## STATED TASK
Quote precisely the run of lines opening with the line containing "scene starts empty." and closing with the line containing "OY, OZ = 42.87, 15.3", and nothing else.

(Scene modeling code data)
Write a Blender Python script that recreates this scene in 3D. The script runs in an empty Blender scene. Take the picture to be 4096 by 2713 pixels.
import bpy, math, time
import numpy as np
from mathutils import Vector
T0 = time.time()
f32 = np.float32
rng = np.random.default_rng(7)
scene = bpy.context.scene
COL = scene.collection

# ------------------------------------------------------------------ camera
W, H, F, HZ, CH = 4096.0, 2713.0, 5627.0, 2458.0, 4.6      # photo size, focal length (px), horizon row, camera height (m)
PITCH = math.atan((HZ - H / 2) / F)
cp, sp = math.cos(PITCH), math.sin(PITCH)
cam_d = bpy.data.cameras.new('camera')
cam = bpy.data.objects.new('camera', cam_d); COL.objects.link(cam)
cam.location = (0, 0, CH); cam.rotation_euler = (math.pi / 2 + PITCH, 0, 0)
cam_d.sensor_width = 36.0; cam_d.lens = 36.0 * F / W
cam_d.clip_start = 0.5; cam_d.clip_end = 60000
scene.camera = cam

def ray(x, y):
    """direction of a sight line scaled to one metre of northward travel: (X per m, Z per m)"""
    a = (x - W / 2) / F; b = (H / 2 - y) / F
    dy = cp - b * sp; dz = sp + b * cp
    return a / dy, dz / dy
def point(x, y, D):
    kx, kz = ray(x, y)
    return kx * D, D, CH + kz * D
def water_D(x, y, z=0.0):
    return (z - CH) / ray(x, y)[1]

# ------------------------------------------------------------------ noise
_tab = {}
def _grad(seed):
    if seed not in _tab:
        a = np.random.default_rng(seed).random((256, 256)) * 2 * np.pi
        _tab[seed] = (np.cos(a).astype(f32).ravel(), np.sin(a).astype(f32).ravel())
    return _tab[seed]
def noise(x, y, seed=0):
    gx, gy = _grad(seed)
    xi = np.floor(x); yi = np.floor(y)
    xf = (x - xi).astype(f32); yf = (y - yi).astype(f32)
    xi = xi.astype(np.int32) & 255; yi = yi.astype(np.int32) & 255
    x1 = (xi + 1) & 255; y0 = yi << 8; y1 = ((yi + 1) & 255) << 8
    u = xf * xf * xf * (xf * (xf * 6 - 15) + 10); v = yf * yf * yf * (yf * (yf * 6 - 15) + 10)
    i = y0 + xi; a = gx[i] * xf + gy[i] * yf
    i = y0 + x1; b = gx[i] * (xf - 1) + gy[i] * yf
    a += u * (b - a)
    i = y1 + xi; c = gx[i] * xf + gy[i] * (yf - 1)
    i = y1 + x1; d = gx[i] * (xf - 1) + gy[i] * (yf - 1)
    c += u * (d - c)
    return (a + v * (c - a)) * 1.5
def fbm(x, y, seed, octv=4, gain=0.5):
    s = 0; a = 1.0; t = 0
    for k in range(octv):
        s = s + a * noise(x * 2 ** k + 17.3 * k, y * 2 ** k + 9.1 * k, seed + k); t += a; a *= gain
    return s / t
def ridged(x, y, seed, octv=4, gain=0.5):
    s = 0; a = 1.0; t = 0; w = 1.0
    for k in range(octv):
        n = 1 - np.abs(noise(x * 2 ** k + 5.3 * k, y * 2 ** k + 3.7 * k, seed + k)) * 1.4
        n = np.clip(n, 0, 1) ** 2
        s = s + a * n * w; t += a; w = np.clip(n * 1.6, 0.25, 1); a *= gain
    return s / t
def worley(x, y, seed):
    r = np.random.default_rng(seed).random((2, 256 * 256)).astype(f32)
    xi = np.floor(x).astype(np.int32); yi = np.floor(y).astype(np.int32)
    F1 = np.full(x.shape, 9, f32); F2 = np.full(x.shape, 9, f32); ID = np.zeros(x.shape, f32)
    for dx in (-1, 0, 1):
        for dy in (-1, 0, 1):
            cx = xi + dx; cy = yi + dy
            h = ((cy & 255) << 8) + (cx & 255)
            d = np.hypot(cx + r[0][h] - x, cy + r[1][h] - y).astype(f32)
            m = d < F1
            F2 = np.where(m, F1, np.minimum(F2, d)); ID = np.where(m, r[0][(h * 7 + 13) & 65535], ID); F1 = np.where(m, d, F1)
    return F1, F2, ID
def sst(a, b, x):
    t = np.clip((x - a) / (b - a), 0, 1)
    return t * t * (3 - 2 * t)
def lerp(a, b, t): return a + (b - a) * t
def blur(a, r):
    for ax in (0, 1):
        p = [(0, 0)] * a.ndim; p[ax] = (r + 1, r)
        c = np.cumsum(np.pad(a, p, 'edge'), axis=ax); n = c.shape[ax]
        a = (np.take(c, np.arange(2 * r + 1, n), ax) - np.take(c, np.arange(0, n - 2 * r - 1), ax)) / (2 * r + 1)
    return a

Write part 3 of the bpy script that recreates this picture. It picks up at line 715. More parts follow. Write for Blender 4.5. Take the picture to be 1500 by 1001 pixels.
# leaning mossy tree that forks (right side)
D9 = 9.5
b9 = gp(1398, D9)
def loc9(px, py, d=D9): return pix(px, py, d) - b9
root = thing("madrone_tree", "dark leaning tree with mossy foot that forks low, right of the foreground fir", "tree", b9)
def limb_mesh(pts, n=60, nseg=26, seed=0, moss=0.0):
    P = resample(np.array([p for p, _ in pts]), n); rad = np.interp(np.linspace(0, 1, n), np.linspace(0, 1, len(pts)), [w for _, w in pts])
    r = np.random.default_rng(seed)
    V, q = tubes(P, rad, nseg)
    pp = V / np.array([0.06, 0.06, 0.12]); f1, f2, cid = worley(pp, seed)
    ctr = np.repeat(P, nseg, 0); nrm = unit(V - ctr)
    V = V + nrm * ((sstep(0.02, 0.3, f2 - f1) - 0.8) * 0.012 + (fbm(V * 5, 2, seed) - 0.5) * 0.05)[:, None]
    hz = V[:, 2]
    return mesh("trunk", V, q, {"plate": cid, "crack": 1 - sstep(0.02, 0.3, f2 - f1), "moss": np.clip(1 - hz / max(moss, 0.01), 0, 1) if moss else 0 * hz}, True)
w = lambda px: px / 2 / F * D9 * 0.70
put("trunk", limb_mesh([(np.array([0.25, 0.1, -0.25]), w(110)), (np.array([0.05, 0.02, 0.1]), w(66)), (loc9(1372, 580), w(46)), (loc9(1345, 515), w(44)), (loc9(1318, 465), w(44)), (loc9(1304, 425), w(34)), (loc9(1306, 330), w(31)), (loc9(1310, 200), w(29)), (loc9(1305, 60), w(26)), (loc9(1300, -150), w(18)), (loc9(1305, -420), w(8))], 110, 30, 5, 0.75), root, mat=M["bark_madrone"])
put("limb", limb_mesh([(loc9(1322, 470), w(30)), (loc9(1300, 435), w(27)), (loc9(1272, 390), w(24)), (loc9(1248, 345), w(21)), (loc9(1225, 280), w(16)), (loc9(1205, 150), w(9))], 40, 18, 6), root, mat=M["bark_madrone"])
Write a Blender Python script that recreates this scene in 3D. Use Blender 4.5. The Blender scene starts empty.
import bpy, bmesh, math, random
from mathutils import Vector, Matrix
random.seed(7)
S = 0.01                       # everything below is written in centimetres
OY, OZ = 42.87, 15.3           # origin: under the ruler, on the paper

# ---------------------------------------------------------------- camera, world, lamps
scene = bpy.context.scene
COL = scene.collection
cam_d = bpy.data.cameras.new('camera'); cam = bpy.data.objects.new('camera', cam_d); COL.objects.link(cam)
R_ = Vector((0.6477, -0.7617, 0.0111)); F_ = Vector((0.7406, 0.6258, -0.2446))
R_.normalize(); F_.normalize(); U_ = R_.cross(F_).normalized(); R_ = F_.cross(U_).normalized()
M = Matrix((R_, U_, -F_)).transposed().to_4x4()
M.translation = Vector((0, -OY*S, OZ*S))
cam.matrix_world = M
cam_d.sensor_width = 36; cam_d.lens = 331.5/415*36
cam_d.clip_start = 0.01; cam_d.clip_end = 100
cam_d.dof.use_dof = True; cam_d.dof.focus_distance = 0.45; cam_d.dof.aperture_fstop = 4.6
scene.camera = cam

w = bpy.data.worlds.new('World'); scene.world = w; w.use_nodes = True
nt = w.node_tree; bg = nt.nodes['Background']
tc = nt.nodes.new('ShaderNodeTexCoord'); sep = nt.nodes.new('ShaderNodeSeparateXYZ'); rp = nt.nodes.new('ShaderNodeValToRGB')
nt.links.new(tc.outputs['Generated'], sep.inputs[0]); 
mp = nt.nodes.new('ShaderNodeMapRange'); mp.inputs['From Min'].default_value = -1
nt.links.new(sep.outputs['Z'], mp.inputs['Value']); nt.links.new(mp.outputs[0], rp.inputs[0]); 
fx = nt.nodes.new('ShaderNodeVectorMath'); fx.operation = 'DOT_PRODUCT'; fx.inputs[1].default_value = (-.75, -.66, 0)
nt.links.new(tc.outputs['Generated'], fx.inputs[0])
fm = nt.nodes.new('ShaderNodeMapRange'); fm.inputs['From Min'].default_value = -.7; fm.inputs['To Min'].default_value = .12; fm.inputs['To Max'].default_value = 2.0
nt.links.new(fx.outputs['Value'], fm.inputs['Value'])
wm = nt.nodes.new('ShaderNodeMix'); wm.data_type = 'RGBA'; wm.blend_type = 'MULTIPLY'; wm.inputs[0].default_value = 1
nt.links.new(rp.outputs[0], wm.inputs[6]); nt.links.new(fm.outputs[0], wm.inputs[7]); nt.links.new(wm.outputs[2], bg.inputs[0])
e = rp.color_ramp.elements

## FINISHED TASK
Write a Blender Python script that recreates this scene in 3D. Use Blender 4.5. The Blender scene starts empty.
import bpy, bmesh, math, random
from mathutils import Vector, Matrix
random.seed(7)
S = 0.01                       # everything below is written in centimetres
OY, OZ = 42.87, 15.3           # origin: under the ruler, on the paper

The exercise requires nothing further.